We’ll need as many positive factors working for our players as possible as we head into 2020. And obviously, we need to avoid the negative pulls (age is an increasing factor, lack of Euros, lack of Europa/CL increasingly an issue too).
This is what will help us benefit from the “funnelling” effect I described in this week’s State of the Market. As some players come off trend and lose traction, that money will tend to go to those with real reasons to be at high prices.
If you look at players above Guide Prices, they all have a very clear story behind that. Often, that is youth hype. But it can also be potential media returns. A transfer, or extremely high performance quality.
This is one of the main uses of Guide Prices. In an ideal world where the players we have bought are hitting Guide Prices and above, what’s their reason for it?
Is it a valid reason like a strong trend fit for the rest of the season and extremely high performance strength? Or is it something temporary like hype or a transfer rumour that might fade away fast?
That’s how we know which to keep and which to cash in.
In January, it’s possible we see an “easy boom” as new traders join for some kind of offer, and that could encourage more money in. That can go to many obvious/well known players, usually internationals and often EPL players so that is worth bearing in mind.
But, any wave of optimism can lift most good players in general as existing traders throw more money in too.
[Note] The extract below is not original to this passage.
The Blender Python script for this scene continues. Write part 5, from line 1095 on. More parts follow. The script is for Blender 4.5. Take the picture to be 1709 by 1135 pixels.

I would be a bit wary of assuming this will happen though. I think we will not just be able to sit on our big hitters and expect huge returns.
We’ll have to keep finding the promising youth players with genuine quality coming through, as well as the underperformers coming back in fashion like Brandt has recently. Transfers and IPD are other opportunities.
As are any drops in quality players who have fallen over the Winterbreak. Now is about the time I’d start buying those rather than waiting much longer.